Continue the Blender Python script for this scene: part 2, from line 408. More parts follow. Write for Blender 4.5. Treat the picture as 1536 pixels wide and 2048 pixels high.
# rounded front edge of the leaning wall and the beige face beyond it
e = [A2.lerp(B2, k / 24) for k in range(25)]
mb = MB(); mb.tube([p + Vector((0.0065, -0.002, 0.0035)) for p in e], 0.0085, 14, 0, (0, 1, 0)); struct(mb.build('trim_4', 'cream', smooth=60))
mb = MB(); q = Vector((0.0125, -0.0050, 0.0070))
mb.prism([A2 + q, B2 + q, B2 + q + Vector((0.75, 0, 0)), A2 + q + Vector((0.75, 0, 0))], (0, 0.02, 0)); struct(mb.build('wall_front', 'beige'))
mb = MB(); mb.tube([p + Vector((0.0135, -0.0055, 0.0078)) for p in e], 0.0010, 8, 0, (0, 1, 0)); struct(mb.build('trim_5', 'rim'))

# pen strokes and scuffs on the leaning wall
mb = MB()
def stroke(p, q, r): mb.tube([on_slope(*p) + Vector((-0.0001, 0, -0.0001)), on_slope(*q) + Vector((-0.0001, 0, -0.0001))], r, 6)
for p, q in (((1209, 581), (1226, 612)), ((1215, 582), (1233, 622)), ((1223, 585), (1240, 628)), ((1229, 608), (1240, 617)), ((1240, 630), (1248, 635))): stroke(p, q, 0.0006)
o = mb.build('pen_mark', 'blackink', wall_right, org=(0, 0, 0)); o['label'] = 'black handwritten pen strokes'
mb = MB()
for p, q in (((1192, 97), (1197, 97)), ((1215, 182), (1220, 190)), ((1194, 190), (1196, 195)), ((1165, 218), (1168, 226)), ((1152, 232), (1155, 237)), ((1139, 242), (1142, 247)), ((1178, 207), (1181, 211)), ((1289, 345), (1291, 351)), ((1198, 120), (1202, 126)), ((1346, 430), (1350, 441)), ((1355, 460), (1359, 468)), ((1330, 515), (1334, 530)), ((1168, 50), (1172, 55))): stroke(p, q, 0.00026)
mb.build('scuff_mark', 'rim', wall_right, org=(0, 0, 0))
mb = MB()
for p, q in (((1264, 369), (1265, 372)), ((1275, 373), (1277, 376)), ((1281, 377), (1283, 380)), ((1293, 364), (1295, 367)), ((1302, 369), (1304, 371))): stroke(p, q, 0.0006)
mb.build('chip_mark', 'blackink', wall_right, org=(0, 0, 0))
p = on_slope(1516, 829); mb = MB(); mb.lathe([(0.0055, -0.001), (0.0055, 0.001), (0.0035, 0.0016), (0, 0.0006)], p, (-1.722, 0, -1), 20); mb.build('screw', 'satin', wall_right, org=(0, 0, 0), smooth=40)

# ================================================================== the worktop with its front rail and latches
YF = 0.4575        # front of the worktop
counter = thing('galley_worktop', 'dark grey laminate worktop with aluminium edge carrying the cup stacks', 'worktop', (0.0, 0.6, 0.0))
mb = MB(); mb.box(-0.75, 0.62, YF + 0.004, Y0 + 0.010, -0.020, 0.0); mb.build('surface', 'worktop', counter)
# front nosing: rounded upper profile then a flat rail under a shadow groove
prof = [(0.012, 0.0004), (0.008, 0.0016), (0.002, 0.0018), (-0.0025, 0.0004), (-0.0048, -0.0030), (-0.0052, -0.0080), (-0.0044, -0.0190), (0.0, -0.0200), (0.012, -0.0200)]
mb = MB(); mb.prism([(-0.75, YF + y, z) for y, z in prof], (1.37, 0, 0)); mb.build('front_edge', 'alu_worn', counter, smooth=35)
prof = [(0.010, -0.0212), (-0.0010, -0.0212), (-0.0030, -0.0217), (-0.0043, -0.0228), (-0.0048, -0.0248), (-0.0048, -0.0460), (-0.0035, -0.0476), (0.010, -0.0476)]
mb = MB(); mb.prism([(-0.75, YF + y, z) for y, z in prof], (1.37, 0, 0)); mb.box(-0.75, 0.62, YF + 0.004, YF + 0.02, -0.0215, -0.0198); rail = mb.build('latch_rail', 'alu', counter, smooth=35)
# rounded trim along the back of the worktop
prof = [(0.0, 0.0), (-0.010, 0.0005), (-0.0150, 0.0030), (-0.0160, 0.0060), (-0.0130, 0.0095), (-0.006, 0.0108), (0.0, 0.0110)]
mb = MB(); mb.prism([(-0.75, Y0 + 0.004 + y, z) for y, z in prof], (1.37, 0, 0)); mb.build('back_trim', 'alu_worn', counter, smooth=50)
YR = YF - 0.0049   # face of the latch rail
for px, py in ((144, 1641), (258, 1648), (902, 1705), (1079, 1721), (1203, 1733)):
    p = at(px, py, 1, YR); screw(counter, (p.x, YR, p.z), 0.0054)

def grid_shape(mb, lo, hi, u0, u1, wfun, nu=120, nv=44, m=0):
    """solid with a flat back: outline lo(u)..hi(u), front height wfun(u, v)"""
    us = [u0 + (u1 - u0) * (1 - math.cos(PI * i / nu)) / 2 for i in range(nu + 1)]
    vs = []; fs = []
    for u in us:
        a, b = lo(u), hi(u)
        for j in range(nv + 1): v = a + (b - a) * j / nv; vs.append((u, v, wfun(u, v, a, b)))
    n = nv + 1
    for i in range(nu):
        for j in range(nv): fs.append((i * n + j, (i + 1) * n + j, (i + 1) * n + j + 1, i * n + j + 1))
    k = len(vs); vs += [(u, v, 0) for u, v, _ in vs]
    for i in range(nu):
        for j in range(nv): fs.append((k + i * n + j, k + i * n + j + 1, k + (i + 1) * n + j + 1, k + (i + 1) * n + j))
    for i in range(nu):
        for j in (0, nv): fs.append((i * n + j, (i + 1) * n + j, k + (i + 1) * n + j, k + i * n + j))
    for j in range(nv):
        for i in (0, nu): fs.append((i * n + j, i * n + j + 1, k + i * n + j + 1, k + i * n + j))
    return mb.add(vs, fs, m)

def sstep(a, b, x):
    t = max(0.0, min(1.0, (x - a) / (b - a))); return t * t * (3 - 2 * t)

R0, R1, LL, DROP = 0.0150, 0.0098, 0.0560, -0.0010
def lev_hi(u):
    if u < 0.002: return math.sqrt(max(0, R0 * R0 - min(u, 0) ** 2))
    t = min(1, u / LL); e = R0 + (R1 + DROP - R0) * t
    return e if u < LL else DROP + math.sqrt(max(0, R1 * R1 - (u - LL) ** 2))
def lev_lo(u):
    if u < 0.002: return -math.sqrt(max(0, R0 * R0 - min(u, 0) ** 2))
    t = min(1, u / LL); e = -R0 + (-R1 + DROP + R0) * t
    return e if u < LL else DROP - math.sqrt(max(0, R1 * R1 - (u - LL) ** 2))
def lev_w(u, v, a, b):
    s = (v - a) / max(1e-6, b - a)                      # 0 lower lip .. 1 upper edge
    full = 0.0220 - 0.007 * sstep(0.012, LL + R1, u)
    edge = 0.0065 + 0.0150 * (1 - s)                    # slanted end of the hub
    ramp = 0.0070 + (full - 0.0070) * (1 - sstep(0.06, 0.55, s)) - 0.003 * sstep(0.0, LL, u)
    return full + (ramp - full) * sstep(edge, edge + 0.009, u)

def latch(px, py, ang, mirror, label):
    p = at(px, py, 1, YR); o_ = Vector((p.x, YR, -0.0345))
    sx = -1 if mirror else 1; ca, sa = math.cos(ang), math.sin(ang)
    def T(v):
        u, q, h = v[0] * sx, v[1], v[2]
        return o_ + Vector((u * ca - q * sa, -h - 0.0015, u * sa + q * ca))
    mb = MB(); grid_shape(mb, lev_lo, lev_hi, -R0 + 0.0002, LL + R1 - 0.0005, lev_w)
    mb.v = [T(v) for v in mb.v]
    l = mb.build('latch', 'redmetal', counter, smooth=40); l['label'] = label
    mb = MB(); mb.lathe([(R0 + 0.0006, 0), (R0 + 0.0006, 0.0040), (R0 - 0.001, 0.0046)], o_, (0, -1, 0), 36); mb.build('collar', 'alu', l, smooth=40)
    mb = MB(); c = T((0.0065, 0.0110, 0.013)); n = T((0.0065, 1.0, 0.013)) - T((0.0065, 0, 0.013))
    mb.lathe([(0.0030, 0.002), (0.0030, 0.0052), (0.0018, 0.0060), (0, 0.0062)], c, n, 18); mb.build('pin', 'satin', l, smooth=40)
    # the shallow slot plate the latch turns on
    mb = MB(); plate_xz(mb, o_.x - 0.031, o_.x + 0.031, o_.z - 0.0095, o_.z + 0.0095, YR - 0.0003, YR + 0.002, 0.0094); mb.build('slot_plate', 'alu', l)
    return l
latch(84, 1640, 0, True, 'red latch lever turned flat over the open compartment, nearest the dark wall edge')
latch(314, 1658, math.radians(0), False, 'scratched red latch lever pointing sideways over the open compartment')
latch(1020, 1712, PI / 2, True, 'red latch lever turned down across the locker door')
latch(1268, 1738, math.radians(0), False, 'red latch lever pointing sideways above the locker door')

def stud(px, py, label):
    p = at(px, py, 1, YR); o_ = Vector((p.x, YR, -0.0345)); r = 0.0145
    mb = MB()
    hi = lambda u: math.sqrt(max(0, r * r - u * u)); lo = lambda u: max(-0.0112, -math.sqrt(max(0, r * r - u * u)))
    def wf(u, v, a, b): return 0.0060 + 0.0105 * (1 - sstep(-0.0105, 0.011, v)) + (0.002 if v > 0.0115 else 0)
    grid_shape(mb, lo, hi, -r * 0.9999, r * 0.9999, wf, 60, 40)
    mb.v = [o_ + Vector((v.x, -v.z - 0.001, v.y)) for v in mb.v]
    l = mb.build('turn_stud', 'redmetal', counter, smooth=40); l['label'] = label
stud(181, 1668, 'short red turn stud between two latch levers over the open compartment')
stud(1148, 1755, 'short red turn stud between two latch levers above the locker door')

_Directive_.
Repeat exactly, please, each line from the beginning of the data through the line with "mb = MB(); mb.tube([p + Vector((0.0135, -0.0055, 0.0078))" in it, and only those lines.

_Finished answer_.
Continue the Blender Python script for this scene: part 2, from line 408. More parts follow. Write for Blender 4.5. Treat the picture as 1536 pixels wide and 2048 pixels high.
# rounded front edge of the leaning wall and the beige face beyond it
e = [A2.lerp(B2, k / 24) for k in range(25)]
mb = MB(); mb.tube([p + Vector((0.0065, -0.002, 0.0035)) for p in e], 0.0085, 14, 0, (0, 1, 0)); struct(mb.build('trim_4', 'cream', smooth=60))
mb = MB(); q = Vector((0.0125, -0.0050, 0.0070))
mb.prism([A2 + q, B2 + q, B2 + q + Vector((0.75, 0, 0)), A2 + q + Vector((0.75, 0, 0))], (0, 0.02, 0)); struct(mb.build('wall_front', 'beige'))
mb = MB(); mb.tube([p + Vector((0.0135, -0.0055, 0.0078)) for p in e], 0.0010, 8, 0, (0, 1, 0)); struct(mb.build('trim_5', 'rim'))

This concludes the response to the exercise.